Could I survive extended threats of these kinds? I started searching the library and bookstores for the Euell Gibbon’s Handbook of Edible Wild Plants type books. Reading was not enough; I had to challenge myself and prove to myself that I could do it.

I went to the mountains for 30 days with nothing but a survival knife. I was delighted to learn that, not only could I survive, I hiked over 300 miles in rugged mountain terrain, got in fantastic physical shape, and gained 10 pounds besides. That was in October. The roots were full of starch, berries were easy to come by, and trout were easy to catch.

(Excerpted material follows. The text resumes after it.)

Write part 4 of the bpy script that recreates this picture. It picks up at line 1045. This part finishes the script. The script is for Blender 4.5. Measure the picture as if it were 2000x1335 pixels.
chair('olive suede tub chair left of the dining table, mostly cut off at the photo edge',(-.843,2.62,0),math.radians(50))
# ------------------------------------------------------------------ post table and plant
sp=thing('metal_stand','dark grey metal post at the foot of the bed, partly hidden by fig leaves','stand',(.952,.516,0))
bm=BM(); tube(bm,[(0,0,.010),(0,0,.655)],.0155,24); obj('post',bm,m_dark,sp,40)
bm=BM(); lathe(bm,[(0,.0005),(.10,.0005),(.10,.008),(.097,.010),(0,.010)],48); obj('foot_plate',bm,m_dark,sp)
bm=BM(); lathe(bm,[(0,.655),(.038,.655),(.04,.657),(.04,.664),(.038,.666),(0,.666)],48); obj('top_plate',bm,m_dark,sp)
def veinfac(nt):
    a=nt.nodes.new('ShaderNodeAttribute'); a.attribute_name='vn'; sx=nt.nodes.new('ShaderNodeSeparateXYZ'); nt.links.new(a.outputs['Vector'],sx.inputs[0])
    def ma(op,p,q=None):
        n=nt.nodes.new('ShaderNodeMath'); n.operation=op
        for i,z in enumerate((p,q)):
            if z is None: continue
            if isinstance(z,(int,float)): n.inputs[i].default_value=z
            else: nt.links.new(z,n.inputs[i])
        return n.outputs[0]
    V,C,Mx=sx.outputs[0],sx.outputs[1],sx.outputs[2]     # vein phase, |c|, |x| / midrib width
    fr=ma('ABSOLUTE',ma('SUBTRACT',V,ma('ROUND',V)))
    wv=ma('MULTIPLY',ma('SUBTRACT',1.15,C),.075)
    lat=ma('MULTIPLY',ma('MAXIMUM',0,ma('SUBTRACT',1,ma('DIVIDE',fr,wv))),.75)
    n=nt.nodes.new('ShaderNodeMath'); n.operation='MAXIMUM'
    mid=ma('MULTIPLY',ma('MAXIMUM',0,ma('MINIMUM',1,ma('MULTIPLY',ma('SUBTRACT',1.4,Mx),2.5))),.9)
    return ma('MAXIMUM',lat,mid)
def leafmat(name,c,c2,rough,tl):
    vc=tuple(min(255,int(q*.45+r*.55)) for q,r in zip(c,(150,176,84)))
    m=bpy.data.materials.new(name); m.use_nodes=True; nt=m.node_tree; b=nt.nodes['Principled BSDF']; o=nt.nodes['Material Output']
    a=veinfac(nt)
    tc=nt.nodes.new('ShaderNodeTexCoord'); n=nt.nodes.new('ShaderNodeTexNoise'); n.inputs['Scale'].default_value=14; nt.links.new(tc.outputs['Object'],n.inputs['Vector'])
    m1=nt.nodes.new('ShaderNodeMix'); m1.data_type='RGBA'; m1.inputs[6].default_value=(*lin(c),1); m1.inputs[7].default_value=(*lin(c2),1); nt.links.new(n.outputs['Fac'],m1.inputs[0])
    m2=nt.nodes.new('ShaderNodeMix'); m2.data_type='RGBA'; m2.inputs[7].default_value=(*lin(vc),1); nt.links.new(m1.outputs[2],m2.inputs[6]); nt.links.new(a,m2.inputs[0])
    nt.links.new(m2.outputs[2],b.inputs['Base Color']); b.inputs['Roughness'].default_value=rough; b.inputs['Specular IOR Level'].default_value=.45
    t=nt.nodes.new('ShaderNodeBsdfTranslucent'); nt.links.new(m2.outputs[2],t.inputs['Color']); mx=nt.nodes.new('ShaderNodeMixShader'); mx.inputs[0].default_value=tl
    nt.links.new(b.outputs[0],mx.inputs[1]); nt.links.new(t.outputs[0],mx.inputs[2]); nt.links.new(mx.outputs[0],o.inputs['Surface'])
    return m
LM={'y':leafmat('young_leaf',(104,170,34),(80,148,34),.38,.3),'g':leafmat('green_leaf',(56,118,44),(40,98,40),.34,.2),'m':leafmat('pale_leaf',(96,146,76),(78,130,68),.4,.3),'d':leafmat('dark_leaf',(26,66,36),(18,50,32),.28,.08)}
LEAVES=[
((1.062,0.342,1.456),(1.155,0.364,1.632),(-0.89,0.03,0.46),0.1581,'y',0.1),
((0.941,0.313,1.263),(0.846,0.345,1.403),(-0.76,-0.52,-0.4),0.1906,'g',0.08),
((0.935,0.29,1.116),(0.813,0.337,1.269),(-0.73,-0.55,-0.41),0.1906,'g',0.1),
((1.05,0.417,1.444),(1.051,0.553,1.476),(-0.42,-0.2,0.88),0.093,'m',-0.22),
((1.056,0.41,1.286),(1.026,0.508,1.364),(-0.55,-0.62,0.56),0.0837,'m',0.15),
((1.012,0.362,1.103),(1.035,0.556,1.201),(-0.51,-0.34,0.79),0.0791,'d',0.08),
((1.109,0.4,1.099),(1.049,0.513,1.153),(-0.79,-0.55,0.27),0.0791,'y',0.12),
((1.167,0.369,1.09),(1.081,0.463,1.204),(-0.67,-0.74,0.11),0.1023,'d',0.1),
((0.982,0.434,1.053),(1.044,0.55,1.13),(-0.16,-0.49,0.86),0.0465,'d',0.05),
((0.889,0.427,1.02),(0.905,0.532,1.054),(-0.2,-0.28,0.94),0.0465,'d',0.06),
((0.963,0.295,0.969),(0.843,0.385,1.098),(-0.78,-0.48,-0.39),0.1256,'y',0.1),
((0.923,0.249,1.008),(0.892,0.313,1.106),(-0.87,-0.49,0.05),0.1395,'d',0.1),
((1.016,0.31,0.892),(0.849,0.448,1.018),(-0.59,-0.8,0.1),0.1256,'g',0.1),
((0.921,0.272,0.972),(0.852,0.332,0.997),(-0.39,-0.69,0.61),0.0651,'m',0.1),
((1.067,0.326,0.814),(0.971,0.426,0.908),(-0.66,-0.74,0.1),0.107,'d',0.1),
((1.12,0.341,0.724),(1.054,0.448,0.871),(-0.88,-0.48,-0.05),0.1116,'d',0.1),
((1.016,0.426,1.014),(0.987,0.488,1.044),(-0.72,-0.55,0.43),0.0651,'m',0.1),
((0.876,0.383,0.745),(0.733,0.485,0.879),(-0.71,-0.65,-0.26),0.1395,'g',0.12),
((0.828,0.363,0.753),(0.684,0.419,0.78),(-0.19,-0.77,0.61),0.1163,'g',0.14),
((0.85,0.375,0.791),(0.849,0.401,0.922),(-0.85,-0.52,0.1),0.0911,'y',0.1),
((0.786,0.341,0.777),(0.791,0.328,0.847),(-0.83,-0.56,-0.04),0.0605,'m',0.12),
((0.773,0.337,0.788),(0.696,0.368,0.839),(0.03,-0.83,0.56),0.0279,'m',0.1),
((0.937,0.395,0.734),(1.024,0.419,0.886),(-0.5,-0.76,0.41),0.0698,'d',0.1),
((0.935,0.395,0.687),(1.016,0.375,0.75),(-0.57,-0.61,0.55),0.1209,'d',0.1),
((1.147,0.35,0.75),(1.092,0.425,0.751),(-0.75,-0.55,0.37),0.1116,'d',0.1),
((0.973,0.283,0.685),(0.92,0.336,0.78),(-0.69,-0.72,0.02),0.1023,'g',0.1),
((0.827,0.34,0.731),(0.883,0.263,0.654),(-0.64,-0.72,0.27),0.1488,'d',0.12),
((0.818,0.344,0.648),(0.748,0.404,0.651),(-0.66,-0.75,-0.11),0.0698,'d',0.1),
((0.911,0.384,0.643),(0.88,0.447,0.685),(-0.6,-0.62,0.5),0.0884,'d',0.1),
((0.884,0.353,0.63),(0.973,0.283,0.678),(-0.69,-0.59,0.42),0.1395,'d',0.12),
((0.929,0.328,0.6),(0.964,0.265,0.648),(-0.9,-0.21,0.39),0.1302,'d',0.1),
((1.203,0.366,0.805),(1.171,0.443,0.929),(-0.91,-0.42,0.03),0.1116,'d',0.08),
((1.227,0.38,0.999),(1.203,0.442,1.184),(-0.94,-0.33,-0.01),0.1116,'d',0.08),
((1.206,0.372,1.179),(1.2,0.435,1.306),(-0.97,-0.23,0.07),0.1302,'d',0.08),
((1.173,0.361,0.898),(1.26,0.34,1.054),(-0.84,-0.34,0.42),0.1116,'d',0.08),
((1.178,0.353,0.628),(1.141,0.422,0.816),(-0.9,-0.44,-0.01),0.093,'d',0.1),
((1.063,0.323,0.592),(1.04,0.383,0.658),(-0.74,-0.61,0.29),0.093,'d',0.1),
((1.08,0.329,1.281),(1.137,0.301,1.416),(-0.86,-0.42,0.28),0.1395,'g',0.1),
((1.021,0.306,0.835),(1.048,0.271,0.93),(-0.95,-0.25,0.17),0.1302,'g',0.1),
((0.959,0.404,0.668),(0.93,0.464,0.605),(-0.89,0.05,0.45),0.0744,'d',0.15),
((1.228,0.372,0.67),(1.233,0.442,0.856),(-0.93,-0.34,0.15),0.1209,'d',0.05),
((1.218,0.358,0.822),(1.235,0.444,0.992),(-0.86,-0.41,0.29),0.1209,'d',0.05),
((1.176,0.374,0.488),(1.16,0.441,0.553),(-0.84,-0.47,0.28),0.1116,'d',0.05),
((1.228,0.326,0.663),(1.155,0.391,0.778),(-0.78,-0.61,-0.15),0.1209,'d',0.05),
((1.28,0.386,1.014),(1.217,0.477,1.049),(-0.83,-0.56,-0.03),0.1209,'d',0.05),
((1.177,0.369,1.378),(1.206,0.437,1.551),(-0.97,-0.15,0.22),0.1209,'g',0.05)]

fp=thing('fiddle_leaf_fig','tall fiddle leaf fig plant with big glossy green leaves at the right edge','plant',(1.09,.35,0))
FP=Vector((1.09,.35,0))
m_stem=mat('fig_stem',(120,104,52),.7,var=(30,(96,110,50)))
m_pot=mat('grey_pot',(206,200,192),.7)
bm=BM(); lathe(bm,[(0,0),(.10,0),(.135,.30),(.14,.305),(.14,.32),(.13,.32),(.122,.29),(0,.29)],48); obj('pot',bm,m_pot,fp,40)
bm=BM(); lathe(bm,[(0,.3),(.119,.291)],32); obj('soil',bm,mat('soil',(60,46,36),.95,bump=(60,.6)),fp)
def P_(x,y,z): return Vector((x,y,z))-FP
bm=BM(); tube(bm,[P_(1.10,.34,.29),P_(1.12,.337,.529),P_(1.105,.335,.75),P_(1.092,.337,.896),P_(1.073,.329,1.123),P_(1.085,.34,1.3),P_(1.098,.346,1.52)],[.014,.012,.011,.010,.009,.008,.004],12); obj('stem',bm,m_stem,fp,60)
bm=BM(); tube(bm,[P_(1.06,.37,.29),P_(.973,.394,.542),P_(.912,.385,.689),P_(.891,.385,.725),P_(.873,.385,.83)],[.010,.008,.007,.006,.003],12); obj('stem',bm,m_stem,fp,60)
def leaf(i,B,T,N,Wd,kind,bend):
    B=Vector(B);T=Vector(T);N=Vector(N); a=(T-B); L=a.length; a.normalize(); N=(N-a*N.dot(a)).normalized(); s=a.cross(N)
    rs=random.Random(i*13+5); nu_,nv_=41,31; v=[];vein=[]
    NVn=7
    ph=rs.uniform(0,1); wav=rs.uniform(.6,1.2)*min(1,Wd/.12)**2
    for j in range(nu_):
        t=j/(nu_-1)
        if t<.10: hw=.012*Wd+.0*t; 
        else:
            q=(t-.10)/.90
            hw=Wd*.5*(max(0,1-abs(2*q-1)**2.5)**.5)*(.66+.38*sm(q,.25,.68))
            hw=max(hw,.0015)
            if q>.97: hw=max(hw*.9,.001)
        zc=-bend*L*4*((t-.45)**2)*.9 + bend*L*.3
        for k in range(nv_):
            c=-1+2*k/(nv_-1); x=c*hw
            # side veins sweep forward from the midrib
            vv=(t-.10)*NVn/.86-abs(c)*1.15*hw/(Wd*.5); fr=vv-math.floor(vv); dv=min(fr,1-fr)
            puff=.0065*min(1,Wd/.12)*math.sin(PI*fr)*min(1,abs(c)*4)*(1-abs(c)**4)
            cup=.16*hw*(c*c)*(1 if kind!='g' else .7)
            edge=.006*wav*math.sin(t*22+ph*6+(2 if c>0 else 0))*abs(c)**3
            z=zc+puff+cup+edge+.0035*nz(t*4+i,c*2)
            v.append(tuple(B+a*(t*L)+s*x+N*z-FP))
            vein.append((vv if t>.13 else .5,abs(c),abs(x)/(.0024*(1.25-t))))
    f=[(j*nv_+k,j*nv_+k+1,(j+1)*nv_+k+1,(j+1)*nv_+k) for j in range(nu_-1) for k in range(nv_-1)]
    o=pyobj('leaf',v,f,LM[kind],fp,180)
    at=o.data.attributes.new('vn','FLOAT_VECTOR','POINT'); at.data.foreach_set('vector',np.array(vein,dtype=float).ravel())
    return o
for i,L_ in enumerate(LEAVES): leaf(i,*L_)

Then I went to the Everglades and spent a winter living out of my canoe. I spent 30 days in the Baja desert to test my drought survival skills. The desert almost got me.

At any rate, I had concluded that I could no longer assume that grocery stores could be totally depended on. My fellow humans in the richest nation in the world had let me down, but the land never did. The land provided.

My relationship with the land grew. I found myself no longer content to be able to survive on public land. Jim Watt clearly showed me how easy it is threatening public lands.

It was time to acquire land of my own. I sold my beautiful house in the city and quit my city job. I could only manage to buy 20 acres, but it was my 20 acres. I am now working to be totally self sufficient on my own land.

In less than three hard working years, I transformed an abandoned farmstead and cornfield into a place that can provide 100% of my physical needs. I pay no rent or heat bill, and I could easily derive 100% of my food and clothing and shelter from the land if I needed to.

This was not just a hobby. It was my retirement program.

We are a meat and potatoes culture. Some would rename it a burger and fries society.

So, ask yourself: 30 years from now, what are potatoes going to cost you? How much will you have to pay for tomatoes and meat?

Ask me and I say potatoes and tomatoes will cost me the same next year as this year, and it will be the same for me 30 years from now. My potatoes take 75 days of sun to grow, 120 days for winter keeper. Tomatoes take 60 days of frost-free sunshine, always have, always will.

Conclusion: Now I can truthfully say if the Arabs kept all their oil, I’d be okay. If all the farmers went broke and produced no more food, I would survive. If a storm or worse took out my electrical lines, I would still be snug even in the winter. I may never be rich, but I think I’m doing just fine.

List I found of Rods titled: Harvestable from my land – 20 acres:

  • Animals: beavers, bison, deer, elk, foxes (gray, red), frogs, groundhogs, minks, muskrats, opossums, rabbits, raccoons, squirrels, turtles
  • Fish: bass, bluegill, catfish
  • Birds: ducks, geese, partridge, pheasant, turkeys
  • Fruit and vegetables: apples, asparagus, cherries, grapes, mulberries, plums, raspberries, rhubarb, strawberries
  • Firewood: Oak, walnut, maple, green ash, boxelder
  • Other: arrowhead, bees (honey and pollen), burdock, cattail, maple syrup

Rodney was also able to tan hides, sew buckskins, make moccasins, make home trapped and tanned muskrat mittens.

Other notes I found in this journal:

I try to live on the land without depleting it.

I have found my connection with the land.